文化人類学者・松村圭一郎さんの出版記念イベント「岡山から『水俣』を考えること」が2月18日、「スロウな本屋」(岡山市北区南方2)で開かれる。
松村さんの著書「小さき者たちの」の出版を記念して、ミシマ社(東京都目黒区)が主催する同イベント。これまで「Title(タイトル)」(東京都杉並区)、「惠文社一乗寺店」(京都市左京区)、「本屋と活版印刷所」(熊本県天草市)、「ブックスキューブリック箱崎店」(福岡県箱崎1)の書店で、それぞれゲストとの対談形式で行ってきた。今回が5回目。
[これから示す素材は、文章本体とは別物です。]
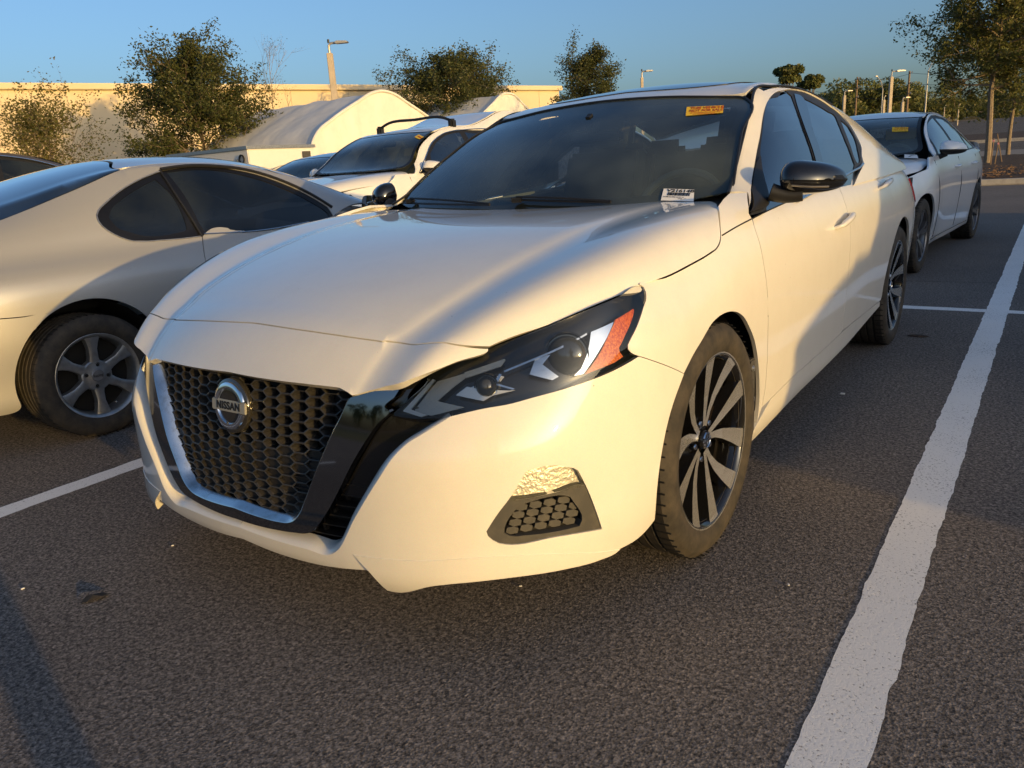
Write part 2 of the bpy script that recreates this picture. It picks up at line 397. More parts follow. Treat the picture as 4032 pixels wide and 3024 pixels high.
    if mirror:
        V2 = [np.array(v)*(-1, 1, 1) for v in V]; F2 = [f[::-1] for f in F]; L2 = []; k = 0
        for f in F: L2 += [np.array(n)*(-1, 1, 1) for n in LN[k:k+len(f)][::-1]]; k += len(f)
        o2 = link(name, mk(V2, F2, L2, name), material, parent)
        return o, o2
    return o
def mirror_copy(o, parent=None):
    me = o.data.copy(); n = len(me.vertices); a = np.empty(n*3); me.vertices.foreach_get('co', a); a[0::3] *= -1; me.vertices.foreach_set('co', a)
    me.flip_normals(); q = bpy.data.objects.new(o.name.split('.')[0], me); COL.objects.link(q); q.parent = parent or o.parent
    for k in ('label',):
        if k in o: q[k] = o[k]
    return q
def copy_tree(o, parent=None):
    c = o.copy(); COL.objects.link(c); c.parent = parent
    for ch in list(o.children): copy_tree(ch, c)
    return c
def text_mesh(s, size, material, name='lettering', parent=None, depth=.0006, align='CENTER', spacing=1., bold=0.):
    cu = bpy.data.curves.new(name, 'FONT'); cu.body = s; cu.size = size; cu.extrude = depth; cu.align_x = align; cu.align_y = 'CENTER'; cu.space_character = spacing; cu.offset = bold
    o = bpy.data.objects.new(name, cu); COL.objects.link(o)
    dg = bpy.context.evaluated_depsgraph_get(); me = bpy.data.meshes.new_from_object(o.evaluated_get(dg)); bpy.data.objects.remove(o); bpy.data.curves.remove(cu)
    return link(name, me, material, parent)
def frame_from(o, x, z):
    x = np.asarray(x, float)/np.linalg.norm(x); z = np.asarray(z, float); z = z-x*(z@x); z /= np.linalg.norm(z); y = np.cross(z, x)
    m = Matrix.Identity(4)
    for i in range(3): m[i][0] = x[i]; m[i][1] = y[i]; m[i][2] = z[i]; m[i][3] = o[i]
    return m
# ================================================================ ground, paint, kerbs
def nodes_asphalt(name, base, warm, fine=True):
    m = bpy.data.materials.new(name); m.use_nodes = True; nt = m.node_tree; b = nt.nodes['Principled BSDF']; L = nt.links.new; N = nt.nodes.new
    tc = N('ShaderNodeTexCoord')
    v = N('ShaderNodeTexVoronoi'); v.inputs['Scale'].default_value = 190; L(tc.outputs['Object'], v.inputs['Vector'])
    n1 = N('ShaderNodeTexNoise'); n1.inputs['Scale'].default_value = 85; n1.inputs['Detail'].default_value = 8; n1.inputs['Roughness'].default_value = .75; L(tc.outputs['Object'], n1.inputs['Vector'])
    n2 = N('ShaderNodeTexNoise'); n2.inputs['Scale'].default_value = .55; n2.inputs['Detail'].default_value = 6; L(tc.outputs['Object'], n2.inputs['Vector'])
    sp = N('ShaderNodeSeparateColor'); L(v.outputs['Color'], sp.inputs[0])
    r1 = N('ShaderNodeValToRGB'); e = r1.color_ramp.elements; e[0].position = .36; e[0].color = (*[c*.22 for c in base], 1); e[1].position = .66; e[1].color = (*[c*1.55 for c in warm], 1)
    x = e.new if False else None
    L(n1.outputs[0], r1.inputs[0])
    st = N('ShaderNodeValToRGB'); s = st.color_ramp.elements; s[0].position = .0; s[0].color = (.55, .55, .55, 1); s[1].position = 1; s[1].color = (1.5, 1.45, 1.4, 1)
    q = s.data if False else None
    L(sp.outputs[0], st.inputs[0])
    m1 = N('ShaderNodeMix'); m1.data_type = 'RGBA'; m1.blend_type = 'MULTIPLY'; m1.inputs[0].default_value = 1; L(r1.outputs[0], m1.inputs[6]); L(st.outputs[0], m1.inputs[7])
    bl = N('ShaderNodeValToRGB'); c = bl.color_ramp.elements; c[0].position = .3; c[0].color = (.82, .82, .84, 1); c[1].position = .7; c[1].color = (1.15, 1.13, 1.1, 1); L(n2.outputs[0], bl.inputs[0])
    m2 = N('ShaderNodeMix'); m2.data_type = 'RGBA'; m2.blend_type = 'MULTIPLY'; m2.inputs[0].default_value = 1; L(m1.outputs[2], m2.inputs[6]); L(bl.outputs[0], m2.inputs[7])
    L(m2.outputs[2], b.inputs['Base Color']); b.inputs['Roughness'].default_value = .92; b.inputs['Specular IOR Level'].default_value = .25
    mx = N('ShaderNodeMath'); mx.operation = 'ADD'; L(n1.outputs[0], mx.inputs[0]); L(v.outputs['Distance'], mx.inputs[1])
    bp = N('ShaderNodeBump'); bp.inputs['Strength'].default_value = .42; bp.inputs['Distance'].default_value = .004; L(mx.outputs[0], bp.inputs['Height']); L(bp.outputs[0], b.inputs['Normal'])
    return m
MT['asphalt'] = nodes_asphalt('asphalt', (.150, .141, .136), (.178, .160, .147))
MT['asphalt_old'] = nodes_asphalt('older asphalt', (.11, .10, .09), (.14, .12, .10))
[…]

松村さんは岡山大学文学部准教授を務め、エチオピアのフィールドワークを元に書いた著書「うしろめたさの人類学」などがある。地元・熊本の水俣、天草、須恵村の人々の生活をひもといて書いた「小さき者たちの」が1月20日に発刊された。
当日は、熊本出身で岡山大学大学院医師薬学総合研究科教授の賴藤貴志さんと対談する。賴藤さんは、「小さき者たちの」で紹介される医師・原田正純さんの弟子で、現在も水俣病研究を続けている。写真家W.ユージン・スミスの写真集「MINAMATA」に寄稿している。
会場の「スロウな本屋」は2015(平成27)年、店主の小倉みゆきさんが選書した新刊書店としてオープンした。松村さんとは、2017(平成29)年に「うしろめたさの人類学」出版トークイベントを開催したことをきっかけに、2018(平成30)年から松村さんと本を読む読書会「寺子屋スータ」を開き、1年目は石牟礼道子の水俣病を題材とした著書「苦海浄土」を読んだ。コロナ禍は全てオンラインイベントとして開催してきた。
同イベントは約3年ぶりに会場で開くイベント。当初、小倉さんはトークイベントの開催を見送り、1月21日に人数を制限して出版記念サイン会を開いた。同店のコンセプト「ゆっくりを楽しむ」を実践しようとするとリアルなつながりを重視したいが、「だからこそ慎重に運営してきた」と小倉さんは言う。今回は、10人までに人数を制限しリアルイベントを開くことになった。
小倉さんは「水俣について社会科の教科書で習った程度で、見て見ぬふりをしてきた。タブー視され、見て見ぬふりをしてきたことはこれまでもたくさんあったはず。コロナ禍での生活の変容や政府の対応など重ね合わせる部分もある。当店は昨年5月、コロナ禍で売り上げが落ち、閉店を考えた時期もあった。救ってくれたのは全国の本や書店を大事に思う人たちだった。私たち小さき者たちが大切にすべきものを見つけるヒントがある」と話す。
開催時間は14時~15時30分。現在、オンライン参加者(2,200円)を受け付けている。